Sánchez ha fallito in pieno, ha perso tre seggi e 800.000 voti, dopo aver usato per mesi ogni mossa del Governo per fare campagna elettorale. Non può contare sui voti né delle formazioni alla sua sinistra, né dei liberali di Ciudadanos che sono crollati. La sentenza della Corte Suprema ha dato più forza all’indipendentismo catalano al Congresso. E, soprattutto, il sentimento di insicurezza causato dagli alterchi dopo la sentenza ha fatto salire i consensi per la destra sovranista di Vox, diventata terza forza del Paese. Con ogni probabilità, se le elezioni si fossero svolte tra un paio d’anni, quando le cose in Catalogna sarebbero state più calme, le contraddizioni interne dell’indipendentismo catalano avrebbero avuto un impatto sui secessionisti. Non ci sarebbe stato nemmeno un risultato così importante per una forza come Vox che raccoglie un voto arrabbiato e poco riflessivo. Vox porta alla vita politica spagnola un antieuropeismo finora sconosciuto e una criminalizzazione degli immigrati basata su notizie false. Non è una forza di estrema destra come quelle che sono proliferate in Germania, Italia e Francia, ma è un’altra espressione del populismo.

La cosa sorprendente è che, in queste circostanze, dopo questo evidente fallimento che polarizza la società spagnola, Sánchez non ha preso in considerazione l’idea di fare un passo indietro o di lato per favorire un Governo delle forze costituzionaliste. Si tratterebbe di un accordo tra Psoe e Pp visto che Ciudadanos, che aspirava a diventare la seconda forza politica del Paese, è ormai quasi irrilevante con dieci deputati. La notte dopo il voto, lungi dal considerare la possibilità di una Grande coalizione con il Pp, che avrebbe dato l’unico governo stabile, Sánchez ha parlato espressamente di un esecutivo delle “forze progressiste” (la soluzione Frankenstein).
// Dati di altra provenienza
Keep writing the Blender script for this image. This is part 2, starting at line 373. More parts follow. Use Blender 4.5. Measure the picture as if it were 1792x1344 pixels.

La formula della Grande coalizione presenta ovvi problemi. A differenza di quanto accade in Germania, non esiste una tradizione di accordi tra Pp e Psoe. I due partiti sono eterni rivali e non si sono adattati al nuovo ambiente con un Congresso spaccato e un’importante rappresentazione di vari radicalismi. Il Pp, che ha ottenuto un importante recupero come seconda forza, ma non ha raggiunto il suo obiettivo (100 seggi), avrebbe difficoltà a giustificare un sostegno ai socialisti. Il supporto non potrebbe essere solo per un’investitura, ma dovrebbe includere i voti per approvare la manovra. Ciò è difficile nel momento in cui la destra di Vox ha raddoppiato i consensi e può continuare a guadagnare terreno. Il Pp potrebbe sostenere un governo dei socialisti solo se potesse mostrare la conquista di aver eliminato Sánchez come candidato. La Grande coalizione, parlamentare, senza entrata nel governo, potrebbe materializzarsi solo togliendo Sànchez di mezzo. E ciò è praticamente impossibile. Il partito è nelle sue mani e ora Sànchez cercherà, a ogni costo, di continuare a guidare il governo, anche se ciò significa avvicinarsi all’indipendentismo catalano e fare concessioni a una politica populista di sinistra incarnata da Podemos.

Sánchez con la sua volontà di continuare a governare farà crescere gli estremismi. Pertanto, sebbene in questo momento l’accordo tra socialisti e popolari non sia possibile, conviene appoggiarlo perché nel medio termine si possa salvare il centro. Senza centro, il futuro economico e sociale della Spagna è meno futuro.